I am surrounded by drama, but I don’t usually engage, thereby making it non-existent. She said.
I have a theory about drama. In our culture it seems to be a necessary component to balance, but it is a huge pendulum swing. Small moments of contentment are interrupted by volcanic erruptions of yelling and crying or gossiping and well, drama.
When things become too smooth, we feel the need to stir the pot. Anyone’s pot will do. If we can’t find an appropriate pot to stir, we call the one person who will stir ours creating an amalgam of physical and mental reactions, somehow convincing us, this is what it feels like to be alive.
My brother lives in California – the birthplace of drama – and he gets involved in someone’s drama all the time without even realizing it. It seems if you live in a place with a perfect climate you have to create your own weather patterns.

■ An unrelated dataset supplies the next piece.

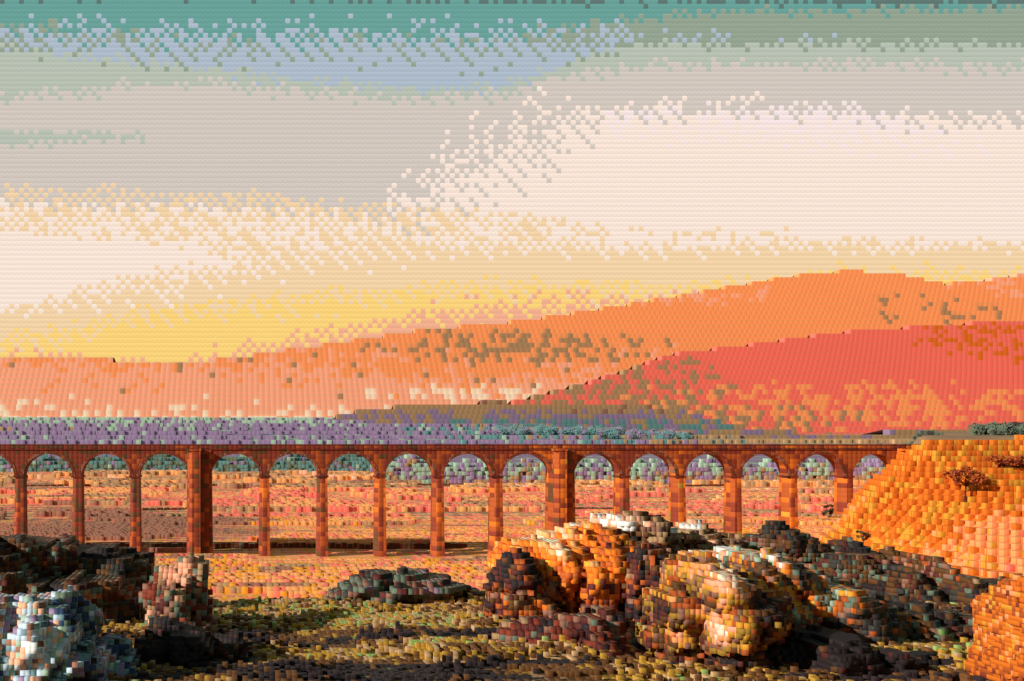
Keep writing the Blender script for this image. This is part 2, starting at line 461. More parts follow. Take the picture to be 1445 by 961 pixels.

Here in Florida we have plenty of dramatic weather. Awesome billowy, threatening clouds, torrential five minute downpours, hurricanes, fog and once every 10 years or so a freeze. Nature provides our drama. We have venomous snakes, near deadly spiders, sharks, bears and alligators. If you want drama, go for a walk.

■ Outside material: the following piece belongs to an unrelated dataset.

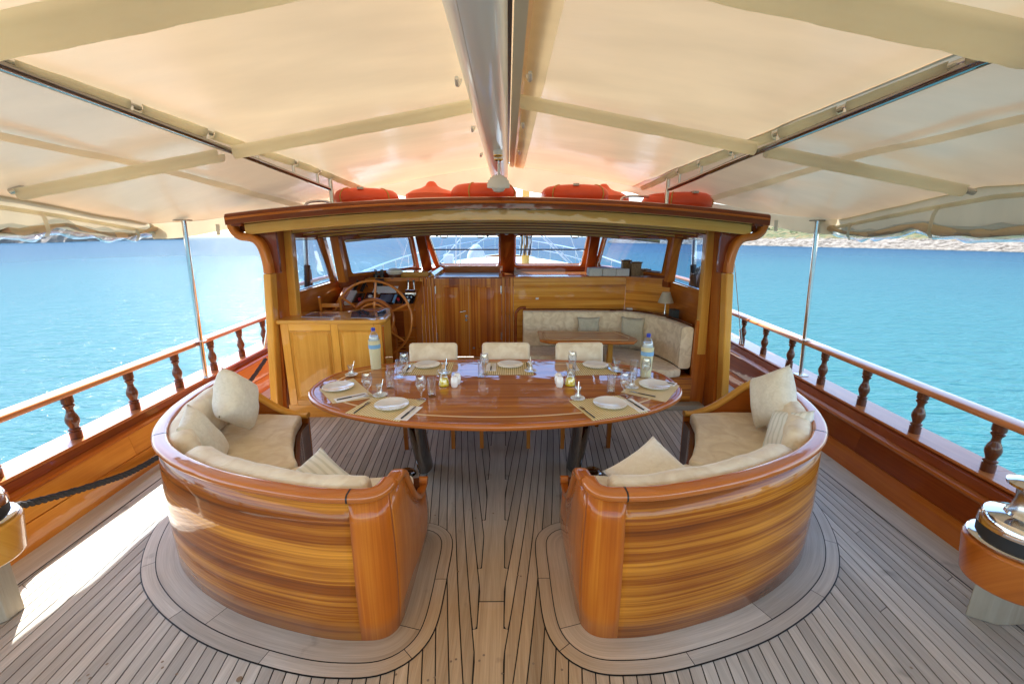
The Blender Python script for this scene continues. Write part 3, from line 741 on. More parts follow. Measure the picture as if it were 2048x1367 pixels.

But we can put on a good show here too.
Since studying yoga my need for drama has decreased immensely. Every now and then someone will push a button and I’ll react, but I’ve been shown that it is my button and that person is pretty blameless, so I chill and take a look at what it is that I bring to the table that caused me to react. Truthfully , this self-reflection doesn’t always happen and certainly not in that instant, but it shows up more often than not making me pretty laid-back.
This study has also allowed me to clearly see where people are coming from. Lost, unheard, scared, etc. which makes interacting with them easier.
But like any bad habit, we usually need to commute those tendencies elsewhere. It needs to be replaced, preferably with a good habit. My drama habit just changed clothes.
Most of my life the drama that has been playing out in my head has to do with my body. Berating it for not looking like Cindy Crawfords. Shaming it for gaining weight when I shove an extra cupcake in my mouth. Whining about it when it doesn’t want to get up off the couch. This is all happening internally.
It’s my personal soap opera. And I watch it with half-interest while slunk down on the coach eating potato chips.
If everything is energy, then these thoughts and beliefs are energy too. I’ve taken the external drama and shone a light on the internal drama, so now I can replace it. Hopefully for something good.
Working out helps. Dancing helps. It’s very dramatic to try to lift weights that are just a skosh too heavy and grunt and groan then drop them so they make that loud clank. It’s dramatic to do so many squats that you don’t know if you’ll be able to drive a stick shift. It’s dramatic to pull a muscle, then tell everyone you did it at the gym – it was that 37th squat, you’ll tell them. Eveyone’s impressed. Gestalt complete.
Until I can think of a way to abandon the need for some sort of drama in my life, this feels like the healthiest option. Or I could just make a couple phone calls to the family.